The Sunday Times published an intriguing piece reporting that the younger Yakunin has yet another mansion in London. And not just any mansion, but a huge house with 8 bedrooms, a swimming pool, and household staff.
Shortly after the article appeared, Andrei Yakunin’s representatives confirmed to RBC that the house really does belong to him. They said it was purchased as a “real estate investment” and is valued at £35 million.
As we all remember, the younger Yakunin is quite the investor. He “invests” in hotels near railway stations. He “invests” in the sale of electronic train tickets, “invests” in supplying geogrids to Russian Railways, “invests” in organizing Russian Railways conferences, and even in the magazines distributed on trains.
Andrei Yakunin hid this particular investment rather well. Despite his status as an investor, he registered the mansion not in his own name, and not even under his own company, VIY, but under yet another ownerless offshore entity from the British Virgin Islands.
The Sunday Times piece is fairly brief, so naturally we became very interested in finding out more about this £35 million mansion (about 3.5 billion rubles). The article mentions the name of the offshore company—Terphos Financial Corporation—as well as the fact that the Land Registry, the local property registration authority, discloses a list of offshore owners of British real estate.
We at ACF (the Anti-Corruption Foundation) have had this list for quite a long time, and we use it often and with pleasure.
Yakunin’s offshore company, Terphos, is easy to find on it, and from there it is quite simple to use the registry number to determine the exact location of Andrei Yakunin’s new mansion.
Here it is: 15 Acacia Road.
According to the official Land Registry extract for this address, the mansion was purchased by Yakunin’s company on March 28, 2013, for £23.3 million.
The full purchase amount was paid upfront, with no loans or mortgage. Just like that, the son of a serving state official bought a house in London for more than a billion rubles at the old exchange rate. And he did not even buy it to live in—he lives in neighboring Hampstead—but simply as a place to park money.
A representative for Andrei’s father, Vladimir Yakunin, said that the elder Yakunin had nothing to do with it and did not take part in acquiring the house.
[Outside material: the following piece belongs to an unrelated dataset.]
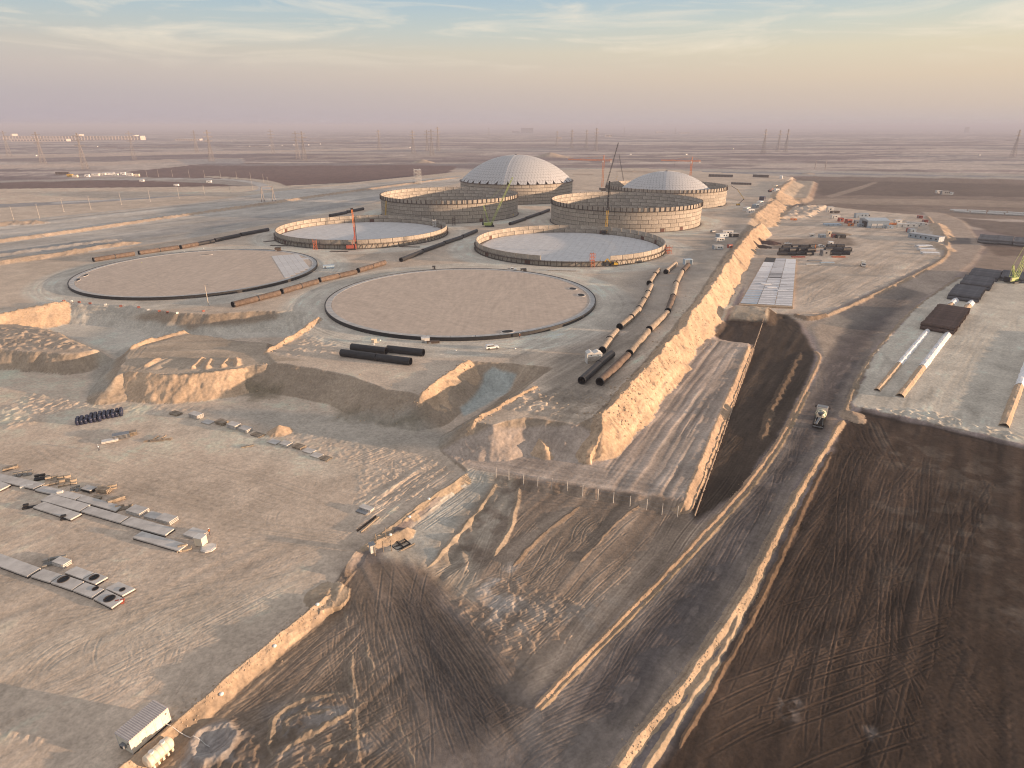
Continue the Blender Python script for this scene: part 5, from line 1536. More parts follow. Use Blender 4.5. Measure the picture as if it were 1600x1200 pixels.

Of course Vladimir Ivanovich did not personally take part in buying this mansion. But all of us did—those who buy electronic tickets, those who stay in hotels near railway stations, and everyone who rides the trains and commuter rail services of Russian Railways. The Russian government, the 100% owner of Russian Railways, also contributed on our behalf to the purchase of the mansion by funneling endless subsidies to the monopoly that made the Yakunin family billionaires.